Hadir sebagai narasumber adalah Koalisi Perempuan Indonesia; Dewiana, remaja dari Wahana Visi; dan Ramdan, remaja yang aktif berkampanye penolakan perkawinan anak di Bandung.
Dalam konferensi pers, Koalisi Perempuan Indonesia memaparkan kronologi dan update terkait advokasi untuk menaikkan usia minimal menikah bagi anak perempuan dalam UU Perkawinan. Angka dan data perkawinan anak juga dipaparkan dalam presentasi selanjutnya dari Koalisi Perempuan Indonesia (Cabang Bogor). Pemaparan statistik dilanjutkan dengan hasil analisa perkawinan anak berupa faktor penyebab dan akibat yang ditimbulkan.
Perkawinan anak melanggar hak anak. Hak anak yang terlanggar antara lain: hak atas pendidikan, hak atas perlindungan dari segala bentuk kekerasan fisik maupun mental, hak atas pencapaian kesehatan yang tertinggi, hak atas kebebasan berekspresi, hak atas istirahat dan waktu luang, hak untuk tidak dipisahkan dari orang tua, hak atas perlindungan dari segala bentuk eksploitasi, serta hak atas kelangsungan hidup dan berkembang.
Maka, remaja sebagai korban sekaligus agen perubahan didorong untuk berbicara tentang penolakan mereka terhadap perkawinan anak. Kegiatannya antara lain membentuk kelompok anak muda, mengadakan diskusi yang memperkuat kapasitas diri, Spy Kids (mengawasi, memantau, dan mendata kasus perkawinan anak), dan mengadakan konseling anak muda.
Edukasi tentang bahaya perkawinan anak juga dilakukan dengan cara-cara kreatif, seperti pembuatan mural STOP PERKAWINAN ANAK dan juga penampilan teater.

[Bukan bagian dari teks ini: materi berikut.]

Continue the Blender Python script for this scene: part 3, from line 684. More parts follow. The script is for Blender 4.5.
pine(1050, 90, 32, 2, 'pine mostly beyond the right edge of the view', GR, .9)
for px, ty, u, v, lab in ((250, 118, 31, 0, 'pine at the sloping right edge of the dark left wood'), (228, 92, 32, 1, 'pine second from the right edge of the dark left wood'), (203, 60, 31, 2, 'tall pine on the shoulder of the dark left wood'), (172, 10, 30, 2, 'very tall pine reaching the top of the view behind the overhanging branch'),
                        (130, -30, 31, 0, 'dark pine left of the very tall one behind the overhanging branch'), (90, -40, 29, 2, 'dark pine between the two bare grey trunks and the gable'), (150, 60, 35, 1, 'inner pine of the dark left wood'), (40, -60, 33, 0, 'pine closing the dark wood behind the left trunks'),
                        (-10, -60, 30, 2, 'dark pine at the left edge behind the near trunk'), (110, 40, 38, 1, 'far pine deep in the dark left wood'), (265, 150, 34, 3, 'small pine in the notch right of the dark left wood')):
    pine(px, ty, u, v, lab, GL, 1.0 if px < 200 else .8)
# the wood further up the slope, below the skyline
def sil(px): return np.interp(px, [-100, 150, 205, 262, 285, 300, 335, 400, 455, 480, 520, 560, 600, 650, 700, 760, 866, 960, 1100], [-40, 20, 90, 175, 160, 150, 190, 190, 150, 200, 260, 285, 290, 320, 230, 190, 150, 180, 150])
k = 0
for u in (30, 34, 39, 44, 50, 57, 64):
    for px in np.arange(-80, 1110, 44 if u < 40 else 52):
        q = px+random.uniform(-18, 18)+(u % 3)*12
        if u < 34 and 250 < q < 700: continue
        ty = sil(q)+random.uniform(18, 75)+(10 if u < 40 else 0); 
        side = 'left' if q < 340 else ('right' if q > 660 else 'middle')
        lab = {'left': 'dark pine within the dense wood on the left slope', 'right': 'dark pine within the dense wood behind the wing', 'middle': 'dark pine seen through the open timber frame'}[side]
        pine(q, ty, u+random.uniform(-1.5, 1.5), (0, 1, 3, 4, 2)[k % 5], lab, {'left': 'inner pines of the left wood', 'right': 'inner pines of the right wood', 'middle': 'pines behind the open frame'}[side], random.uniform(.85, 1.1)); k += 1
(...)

Dewiana dan Ramdan mengungkapkan pendapat mereka. Ramdan secara spesifik memang aktif dalam advokasi perubahan batas minimal umur pernikahan bagi anak perempuan, yang menghasilkan Surat Edaran Pencegahan Perkawinan Anak di desanya.
Dalam sesi tanya jawab, terungkap bahwa provinsi yang memiliki angka perkawinan anak terbesar adalah di Sulawesi, semua provinsi secara umum. Faktornya tidak hanya ekonomi, tapi juga budaya adat istiadat menikahkan anak di usia muda. Ada pandangan bahwa perempuan yang lama menikah akan berakhir menjadi perawan tua dan tidak laku. Lalu ada faktor agama: lebih baik dinikahkan muda daripada anak berzina.

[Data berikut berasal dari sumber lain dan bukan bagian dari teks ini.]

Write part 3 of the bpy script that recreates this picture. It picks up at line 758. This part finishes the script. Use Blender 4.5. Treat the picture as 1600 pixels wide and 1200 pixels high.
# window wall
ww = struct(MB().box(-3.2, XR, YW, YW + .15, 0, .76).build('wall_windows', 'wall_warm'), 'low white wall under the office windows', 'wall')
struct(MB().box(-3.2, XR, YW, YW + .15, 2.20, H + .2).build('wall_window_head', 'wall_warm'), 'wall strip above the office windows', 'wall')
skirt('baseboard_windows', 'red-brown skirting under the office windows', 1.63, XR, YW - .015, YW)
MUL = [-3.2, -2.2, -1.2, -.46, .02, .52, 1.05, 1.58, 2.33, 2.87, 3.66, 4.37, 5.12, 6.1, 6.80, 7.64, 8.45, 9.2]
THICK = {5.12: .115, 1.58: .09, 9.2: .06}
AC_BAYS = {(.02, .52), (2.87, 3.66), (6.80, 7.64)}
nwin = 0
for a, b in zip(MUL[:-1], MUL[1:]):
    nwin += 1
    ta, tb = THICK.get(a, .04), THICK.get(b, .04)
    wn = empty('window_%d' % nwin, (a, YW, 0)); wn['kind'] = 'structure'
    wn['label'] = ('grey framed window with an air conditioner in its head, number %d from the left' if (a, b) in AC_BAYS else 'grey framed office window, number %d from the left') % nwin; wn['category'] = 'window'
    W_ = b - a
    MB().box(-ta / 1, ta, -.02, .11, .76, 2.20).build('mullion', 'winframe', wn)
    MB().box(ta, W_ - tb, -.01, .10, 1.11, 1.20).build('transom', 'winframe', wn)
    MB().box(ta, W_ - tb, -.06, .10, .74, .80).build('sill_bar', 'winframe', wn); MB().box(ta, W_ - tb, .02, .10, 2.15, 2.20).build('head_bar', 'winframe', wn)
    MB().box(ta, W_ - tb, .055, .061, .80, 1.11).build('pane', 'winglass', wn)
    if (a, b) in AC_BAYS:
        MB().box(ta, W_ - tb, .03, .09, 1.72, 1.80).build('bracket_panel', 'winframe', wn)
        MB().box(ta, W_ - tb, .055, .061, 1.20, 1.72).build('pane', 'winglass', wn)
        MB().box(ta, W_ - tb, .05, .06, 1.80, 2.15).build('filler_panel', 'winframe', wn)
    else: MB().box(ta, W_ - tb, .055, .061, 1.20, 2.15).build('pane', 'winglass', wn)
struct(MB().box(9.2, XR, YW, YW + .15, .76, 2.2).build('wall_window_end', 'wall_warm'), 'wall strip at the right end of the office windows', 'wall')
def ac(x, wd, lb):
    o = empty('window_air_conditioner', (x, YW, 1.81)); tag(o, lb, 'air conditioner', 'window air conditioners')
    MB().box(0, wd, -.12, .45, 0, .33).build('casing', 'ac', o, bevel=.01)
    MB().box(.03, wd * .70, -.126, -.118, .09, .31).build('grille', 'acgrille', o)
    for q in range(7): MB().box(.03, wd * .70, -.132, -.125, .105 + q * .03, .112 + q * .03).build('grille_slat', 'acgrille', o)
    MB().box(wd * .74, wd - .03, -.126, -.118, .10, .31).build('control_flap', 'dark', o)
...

Dampaknya bagi anak antara lain dari kesehatan reproduksi (badan anak yang belum siap untuk hamil dan melahirkan berpotensi menyebabkan kematian), lalu dari segi psikologis keduanya belum dewasa sehingga ada kecemasan timbulnya KDRT. Anak juga tidak bisa mendapatkan hak untuk memperoleh pendidikan.

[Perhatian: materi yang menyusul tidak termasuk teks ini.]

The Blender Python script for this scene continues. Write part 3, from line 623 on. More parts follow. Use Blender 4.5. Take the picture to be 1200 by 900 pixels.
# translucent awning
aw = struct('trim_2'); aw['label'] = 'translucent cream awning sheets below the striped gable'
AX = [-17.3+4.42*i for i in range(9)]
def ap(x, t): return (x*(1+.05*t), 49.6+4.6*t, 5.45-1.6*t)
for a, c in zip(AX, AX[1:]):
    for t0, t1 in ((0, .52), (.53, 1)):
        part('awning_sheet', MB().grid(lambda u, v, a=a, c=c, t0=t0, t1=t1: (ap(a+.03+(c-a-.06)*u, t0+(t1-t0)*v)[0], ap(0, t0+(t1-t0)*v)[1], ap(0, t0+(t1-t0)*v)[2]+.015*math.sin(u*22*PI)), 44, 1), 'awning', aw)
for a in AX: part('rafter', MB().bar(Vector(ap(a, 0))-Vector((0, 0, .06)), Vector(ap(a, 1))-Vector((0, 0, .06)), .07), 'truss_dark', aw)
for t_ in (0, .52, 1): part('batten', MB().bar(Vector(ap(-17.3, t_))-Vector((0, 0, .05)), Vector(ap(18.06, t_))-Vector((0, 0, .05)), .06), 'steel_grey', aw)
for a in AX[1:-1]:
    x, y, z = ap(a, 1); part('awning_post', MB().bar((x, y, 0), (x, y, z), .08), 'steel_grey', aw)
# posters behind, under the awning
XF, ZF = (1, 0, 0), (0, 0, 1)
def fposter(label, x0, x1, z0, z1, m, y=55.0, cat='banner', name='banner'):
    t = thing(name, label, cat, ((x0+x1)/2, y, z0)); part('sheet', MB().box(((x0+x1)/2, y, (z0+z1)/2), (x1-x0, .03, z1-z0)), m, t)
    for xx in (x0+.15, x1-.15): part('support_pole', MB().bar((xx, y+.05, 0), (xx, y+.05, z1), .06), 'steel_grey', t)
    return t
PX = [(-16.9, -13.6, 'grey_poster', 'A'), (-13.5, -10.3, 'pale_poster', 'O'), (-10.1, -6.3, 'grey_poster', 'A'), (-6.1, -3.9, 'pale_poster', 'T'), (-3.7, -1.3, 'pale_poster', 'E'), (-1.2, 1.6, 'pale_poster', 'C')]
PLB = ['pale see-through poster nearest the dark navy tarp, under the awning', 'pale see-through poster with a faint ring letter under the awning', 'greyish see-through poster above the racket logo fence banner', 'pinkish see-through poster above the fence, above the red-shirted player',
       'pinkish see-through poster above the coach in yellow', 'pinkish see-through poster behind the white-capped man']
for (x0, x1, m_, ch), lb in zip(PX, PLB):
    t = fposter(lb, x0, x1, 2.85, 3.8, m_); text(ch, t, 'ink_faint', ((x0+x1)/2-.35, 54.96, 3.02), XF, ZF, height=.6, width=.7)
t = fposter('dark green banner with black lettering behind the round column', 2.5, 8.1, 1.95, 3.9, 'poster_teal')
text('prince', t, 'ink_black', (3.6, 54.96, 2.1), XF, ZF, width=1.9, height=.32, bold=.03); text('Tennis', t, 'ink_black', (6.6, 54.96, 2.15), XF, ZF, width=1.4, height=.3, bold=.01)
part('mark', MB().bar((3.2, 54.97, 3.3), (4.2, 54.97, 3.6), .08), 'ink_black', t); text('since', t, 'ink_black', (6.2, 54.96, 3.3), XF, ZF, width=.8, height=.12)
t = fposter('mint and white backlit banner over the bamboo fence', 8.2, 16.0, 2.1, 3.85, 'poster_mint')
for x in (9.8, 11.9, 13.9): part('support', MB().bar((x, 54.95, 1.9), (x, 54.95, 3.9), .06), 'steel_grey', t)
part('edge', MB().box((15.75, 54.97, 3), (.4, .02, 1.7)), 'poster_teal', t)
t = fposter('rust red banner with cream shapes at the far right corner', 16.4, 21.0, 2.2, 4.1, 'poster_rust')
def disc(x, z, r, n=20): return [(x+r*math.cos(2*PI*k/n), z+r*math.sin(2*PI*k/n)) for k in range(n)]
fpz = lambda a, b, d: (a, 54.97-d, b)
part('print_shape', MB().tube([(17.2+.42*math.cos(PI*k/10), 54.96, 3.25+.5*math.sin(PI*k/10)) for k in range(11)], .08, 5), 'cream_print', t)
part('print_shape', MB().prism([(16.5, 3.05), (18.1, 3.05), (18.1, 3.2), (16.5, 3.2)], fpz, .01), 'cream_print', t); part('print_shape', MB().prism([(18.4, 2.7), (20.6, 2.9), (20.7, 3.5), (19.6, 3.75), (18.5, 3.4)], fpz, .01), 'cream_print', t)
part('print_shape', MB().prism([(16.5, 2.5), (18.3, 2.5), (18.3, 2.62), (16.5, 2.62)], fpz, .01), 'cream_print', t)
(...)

Sayangnya, di beberapa daerah di Indonesia perkawinan anak itu dianggap sebagai prestasi. Misalnya ada aturan uang panai (semakin tinggi uang panai, semakin bangga orang tua). Ada juga tradisi belis di NTT, dimana derajat keluarga semakin tinggi ketika diberikan uang belis. Di sini sudah terlihat adanya potensi trafficking yang dilakukan oleh orang tua dan keluarga sendiri. Diskriminasi terhadap perempuan sudah dimulai dari keluarga.
Perkawinan anak merupakan praktik yang harus dihapuskan. Mari, bersama-sama kita terus berjuang demi pemenuhan hak anak.